L'aide du contribuable ne doit pas être gratuite
Si Deutsche Bank était réellement menacée de faillite, l'Etat allemand devrait aller à sa rescousse, mais à une seule condition, estime le quotidien taz :
«Même si en fin de compte, Deutsche Bank devra certainement payer nettement moins de 14 milliards, le différend qui l'oppose aux Américains montre de nouveau que le premier établissement financier d'Allemagne est en piteux état. Même s'il n'est pas au bord de la faillite, à titre préventif, il serait important d'envisager dès maintenant le pire scénario, à savoir le dépôt de bilan. ... La faillite de Lehman Brothers est un avertissement : l'effondrement de cette petite banque d'investissement a laissé en 2008 un grand chaos qui a déclenché une grave crise de l'économie mondiale. L'Etat devrait donc intervenir si jamais Deutsche Bank devait se trouver dans une situation critique. A cette différence près que cette fois-ci, l'aide ne doit pas être gratuite, mais rémunérée en actions. L'Etat deviendra alors propriétaire de la banque et aura alors tout son temps pour la liquider.»
Le moteur du miracle allemand fait des ratés
En fin de compte, le contribuable va devoir payer les pots cassés, craint De Volkskrant :
«Comment pourrait-on sauver cette banque zombie ? Le monde politique et les médias sont depuis longtemps d'accord pour dire que Deutsche Bank doit redevenir allemande : ennuyeuse et de bon aloi. Une banque qui fournit des crédits au champion des exports. ... L'Etat doit-il réellement venir en aide à l'établissement financier ? ... On n'en arrivera pas forcément là. 2016 n'est pas 2008 : l'économie se porte bien mieux. Deutsche Bank peut peut-être rembourrer son coussin de fonds propres en vendant des parts de ses sociétés. Mais si cette stratégie ne fonctionne pas, il ne faut pas se fier à l'assertion du gouvernement allemand qu'un bail-out est exclu. ... On ne va pas sacrifier l'économie allemande à des banques d'affaires anglo-saxonnes. Berlin réfléchira à deux fois avant de sacrifier le moteur financier de la 'SARL Allemagne'. Quant au contribuable, il doit s'attendre au pire.»

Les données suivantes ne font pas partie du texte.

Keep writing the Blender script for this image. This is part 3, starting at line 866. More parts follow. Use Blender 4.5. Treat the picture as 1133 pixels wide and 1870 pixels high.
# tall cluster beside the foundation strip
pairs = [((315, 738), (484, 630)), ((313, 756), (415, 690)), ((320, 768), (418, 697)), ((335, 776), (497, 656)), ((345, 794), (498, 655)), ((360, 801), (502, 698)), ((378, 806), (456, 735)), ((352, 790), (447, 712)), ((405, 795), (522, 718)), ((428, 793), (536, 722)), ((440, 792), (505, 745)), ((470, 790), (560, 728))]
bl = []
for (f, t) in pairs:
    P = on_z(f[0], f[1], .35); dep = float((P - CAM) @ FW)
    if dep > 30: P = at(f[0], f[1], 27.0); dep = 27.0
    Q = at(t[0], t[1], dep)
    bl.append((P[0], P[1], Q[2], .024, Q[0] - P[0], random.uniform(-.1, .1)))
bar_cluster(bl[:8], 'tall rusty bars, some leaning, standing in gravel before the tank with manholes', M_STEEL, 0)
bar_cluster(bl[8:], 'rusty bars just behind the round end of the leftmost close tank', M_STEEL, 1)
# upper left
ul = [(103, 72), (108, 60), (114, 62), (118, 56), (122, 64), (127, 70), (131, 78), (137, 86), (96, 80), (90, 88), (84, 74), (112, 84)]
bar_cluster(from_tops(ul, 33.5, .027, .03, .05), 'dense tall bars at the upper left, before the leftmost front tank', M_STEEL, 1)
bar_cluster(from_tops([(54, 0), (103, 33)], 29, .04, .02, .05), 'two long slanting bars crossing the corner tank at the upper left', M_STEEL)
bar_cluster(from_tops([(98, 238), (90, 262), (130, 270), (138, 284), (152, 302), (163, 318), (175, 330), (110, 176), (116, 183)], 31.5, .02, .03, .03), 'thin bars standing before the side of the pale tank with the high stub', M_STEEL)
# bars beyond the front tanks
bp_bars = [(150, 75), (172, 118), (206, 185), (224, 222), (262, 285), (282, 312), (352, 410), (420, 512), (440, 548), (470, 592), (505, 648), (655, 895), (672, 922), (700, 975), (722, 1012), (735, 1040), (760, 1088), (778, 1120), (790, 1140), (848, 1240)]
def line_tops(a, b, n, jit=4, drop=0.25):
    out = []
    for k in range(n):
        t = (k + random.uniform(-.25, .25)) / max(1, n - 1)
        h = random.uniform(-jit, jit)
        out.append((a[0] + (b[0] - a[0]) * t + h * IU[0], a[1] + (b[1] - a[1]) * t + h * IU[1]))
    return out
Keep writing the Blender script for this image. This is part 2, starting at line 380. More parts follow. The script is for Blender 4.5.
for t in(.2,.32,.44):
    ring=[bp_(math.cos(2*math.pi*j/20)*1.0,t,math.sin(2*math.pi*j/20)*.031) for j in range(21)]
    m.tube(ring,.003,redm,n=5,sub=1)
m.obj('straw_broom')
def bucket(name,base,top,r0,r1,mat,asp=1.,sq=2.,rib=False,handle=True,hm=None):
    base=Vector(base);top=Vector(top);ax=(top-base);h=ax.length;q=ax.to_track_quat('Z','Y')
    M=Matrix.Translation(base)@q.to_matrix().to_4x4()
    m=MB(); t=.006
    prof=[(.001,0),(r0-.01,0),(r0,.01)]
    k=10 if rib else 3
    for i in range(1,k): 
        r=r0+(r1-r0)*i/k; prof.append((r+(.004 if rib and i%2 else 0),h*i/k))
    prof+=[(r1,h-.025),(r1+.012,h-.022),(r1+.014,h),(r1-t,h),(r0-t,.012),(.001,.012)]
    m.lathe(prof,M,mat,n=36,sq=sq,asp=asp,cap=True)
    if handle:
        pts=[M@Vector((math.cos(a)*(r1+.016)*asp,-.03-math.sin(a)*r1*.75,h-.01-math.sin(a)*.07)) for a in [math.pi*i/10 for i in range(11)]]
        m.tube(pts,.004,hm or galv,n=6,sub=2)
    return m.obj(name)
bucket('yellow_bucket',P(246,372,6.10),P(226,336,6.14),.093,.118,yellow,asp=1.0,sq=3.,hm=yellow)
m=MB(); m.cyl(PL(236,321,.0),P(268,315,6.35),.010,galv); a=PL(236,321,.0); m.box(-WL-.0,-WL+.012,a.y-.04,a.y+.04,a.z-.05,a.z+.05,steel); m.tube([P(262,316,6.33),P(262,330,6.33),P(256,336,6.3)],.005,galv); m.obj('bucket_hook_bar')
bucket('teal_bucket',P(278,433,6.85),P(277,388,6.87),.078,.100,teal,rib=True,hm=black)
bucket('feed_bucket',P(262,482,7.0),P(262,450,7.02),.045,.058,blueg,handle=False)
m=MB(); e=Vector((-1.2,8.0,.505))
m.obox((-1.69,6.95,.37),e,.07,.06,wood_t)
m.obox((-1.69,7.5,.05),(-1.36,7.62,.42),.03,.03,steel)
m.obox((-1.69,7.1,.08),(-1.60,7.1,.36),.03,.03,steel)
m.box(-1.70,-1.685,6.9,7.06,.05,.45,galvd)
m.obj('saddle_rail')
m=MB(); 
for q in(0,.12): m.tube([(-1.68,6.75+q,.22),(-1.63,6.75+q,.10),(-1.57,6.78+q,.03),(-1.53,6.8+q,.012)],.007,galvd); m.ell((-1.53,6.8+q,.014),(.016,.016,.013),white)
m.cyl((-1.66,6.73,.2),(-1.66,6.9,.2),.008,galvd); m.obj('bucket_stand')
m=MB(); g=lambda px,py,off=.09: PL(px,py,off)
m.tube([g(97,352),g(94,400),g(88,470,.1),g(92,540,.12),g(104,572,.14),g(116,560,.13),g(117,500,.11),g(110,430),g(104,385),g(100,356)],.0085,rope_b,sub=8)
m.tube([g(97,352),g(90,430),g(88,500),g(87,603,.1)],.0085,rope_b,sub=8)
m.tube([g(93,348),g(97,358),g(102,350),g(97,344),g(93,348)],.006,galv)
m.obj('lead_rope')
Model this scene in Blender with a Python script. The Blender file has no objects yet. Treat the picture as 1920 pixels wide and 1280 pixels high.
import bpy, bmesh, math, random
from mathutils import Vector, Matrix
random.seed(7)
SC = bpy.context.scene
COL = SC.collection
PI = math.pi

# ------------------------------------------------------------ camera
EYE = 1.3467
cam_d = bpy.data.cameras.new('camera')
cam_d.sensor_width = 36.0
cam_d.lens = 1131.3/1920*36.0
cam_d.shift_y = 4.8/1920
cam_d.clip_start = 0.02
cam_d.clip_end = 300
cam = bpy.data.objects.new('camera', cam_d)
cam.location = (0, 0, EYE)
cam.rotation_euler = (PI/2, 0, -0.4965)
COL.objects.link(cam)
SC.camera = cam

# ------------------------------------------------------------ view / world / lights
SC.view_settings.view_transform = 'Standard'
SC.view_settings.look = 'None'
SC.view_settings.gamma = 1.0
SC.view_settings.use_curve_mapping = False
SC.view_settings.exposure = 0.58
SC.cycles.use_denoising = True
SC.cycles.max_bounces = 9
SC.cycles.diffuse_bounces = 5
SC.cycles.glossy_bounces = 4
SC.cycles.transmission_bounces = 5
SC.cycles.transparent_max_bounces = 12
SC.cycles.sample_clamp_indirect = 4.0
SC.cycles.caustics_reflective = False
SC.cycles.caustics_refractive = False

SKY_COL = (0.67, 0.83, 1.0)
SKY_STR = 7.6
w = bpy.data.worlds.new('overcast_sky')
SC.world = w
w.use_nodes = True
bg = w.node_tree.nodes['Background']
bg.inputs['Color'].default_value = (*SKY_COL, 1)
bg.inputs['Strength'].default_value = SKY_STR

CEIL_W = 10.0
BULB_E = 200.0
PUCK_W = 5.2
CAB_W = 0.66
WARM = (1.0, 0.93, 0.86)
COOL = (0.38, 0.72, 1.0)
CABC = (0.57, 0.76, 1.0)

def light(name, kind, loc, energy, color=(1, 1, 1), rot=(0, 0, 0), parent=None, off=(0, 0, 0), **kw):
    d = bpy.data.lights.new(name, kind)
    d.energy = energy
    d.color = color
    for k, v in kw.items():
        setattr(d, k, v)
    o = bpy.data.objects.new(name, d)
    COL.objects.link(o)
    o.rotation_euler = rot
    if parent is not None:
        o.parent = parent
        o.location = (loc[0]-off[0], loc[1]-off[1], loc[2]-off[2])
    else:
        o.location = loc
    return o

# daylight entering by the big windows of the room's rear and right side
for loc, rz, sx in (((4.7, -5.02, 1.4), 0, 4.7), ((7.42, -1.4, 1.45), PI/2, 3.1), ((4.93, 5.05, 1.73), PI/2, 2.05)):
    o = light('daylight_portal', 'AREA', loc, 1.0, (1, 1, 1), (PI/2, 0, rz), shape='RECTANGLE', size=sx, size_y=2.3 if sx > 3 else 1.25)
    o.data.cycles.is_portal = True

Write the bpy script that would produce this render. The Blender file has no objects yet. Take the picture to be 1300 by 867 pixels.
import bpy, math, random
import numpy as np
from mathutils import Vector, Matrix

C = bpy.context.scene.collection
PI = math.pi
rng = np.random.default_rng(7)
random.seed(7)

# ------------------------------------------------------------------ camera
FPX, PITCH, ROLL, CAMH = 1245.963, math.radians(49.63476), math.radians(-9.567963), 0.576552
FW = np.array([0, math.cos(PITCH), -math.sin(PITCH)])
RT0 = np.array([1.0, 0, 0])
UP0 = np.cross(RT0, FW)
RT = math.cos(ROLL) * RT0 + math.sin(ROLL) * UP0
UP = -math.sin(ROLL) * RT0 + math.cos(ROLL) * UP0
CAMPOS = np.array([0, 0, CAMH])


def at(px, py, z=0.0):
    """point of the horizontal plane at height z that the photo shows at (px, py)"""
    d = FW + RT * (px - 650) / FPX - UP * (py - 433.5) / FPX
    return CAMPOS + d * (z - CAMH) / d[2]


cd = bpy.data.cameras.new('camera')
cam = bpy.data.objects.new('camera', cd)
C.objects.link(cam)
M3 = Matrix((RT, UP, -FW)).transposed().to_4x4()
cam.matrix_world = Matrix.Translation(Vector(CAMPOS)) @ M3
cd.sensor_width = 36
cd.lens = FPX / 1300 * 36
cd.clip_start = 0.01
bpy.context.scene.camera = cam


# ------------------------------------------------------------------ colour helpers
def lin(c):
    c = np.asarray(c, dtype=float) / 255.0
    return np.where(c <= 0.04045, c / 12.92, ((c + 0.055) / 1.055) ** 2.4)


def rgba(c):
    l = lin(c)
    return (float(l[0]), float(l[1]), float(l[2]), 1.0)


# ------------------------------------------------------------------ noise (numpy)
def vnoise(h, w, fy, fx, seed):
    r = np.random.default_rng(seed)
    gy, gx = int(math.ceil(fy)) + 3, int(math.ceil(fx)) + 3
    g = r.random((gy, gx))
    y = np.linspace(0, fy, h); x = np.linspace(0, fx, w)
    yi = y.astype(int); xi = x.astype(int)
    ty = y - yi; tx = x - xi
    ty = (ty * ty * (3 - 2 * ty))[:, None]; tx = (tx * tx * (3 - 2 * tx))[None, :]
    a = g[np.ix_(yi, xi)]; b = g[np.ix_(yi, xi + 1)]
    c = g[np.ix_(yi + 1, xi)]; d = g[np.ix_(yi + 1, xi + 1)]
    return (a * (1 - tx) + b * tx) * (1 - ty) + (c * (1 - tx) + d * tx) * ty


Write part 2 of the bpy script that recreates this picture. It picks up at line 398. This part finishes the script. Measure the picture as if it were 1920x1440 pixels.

La banque a besoin d'un nouveau modèle commercial
La demande faite par le ministère de la Justice américain pourrait entraîner des risques inopinés, met en garde Delo :
«Il est difficile de prédire quelles conséquences les demandes américaines vis-à-vis de Deutsche Bank auront pour l'économie allemande et celle d'autres pays. Le Fonds monétaire international craint déjà des risques systémiques. La CDU de la chancelière Merkel rappelle que l'Allemagne doit conserver une banque à fonctionnement international qui fasse office d'interface pour les entreprises allemandes actives dans le monde entier. On continue à espérer que Deutsche Bank réussira une transformation à la Daimler, à savoir la construction d'un nouveau modèle commercial sur les ruines de l'ancien. En cas d'échec, tous les paris sont ouverts.»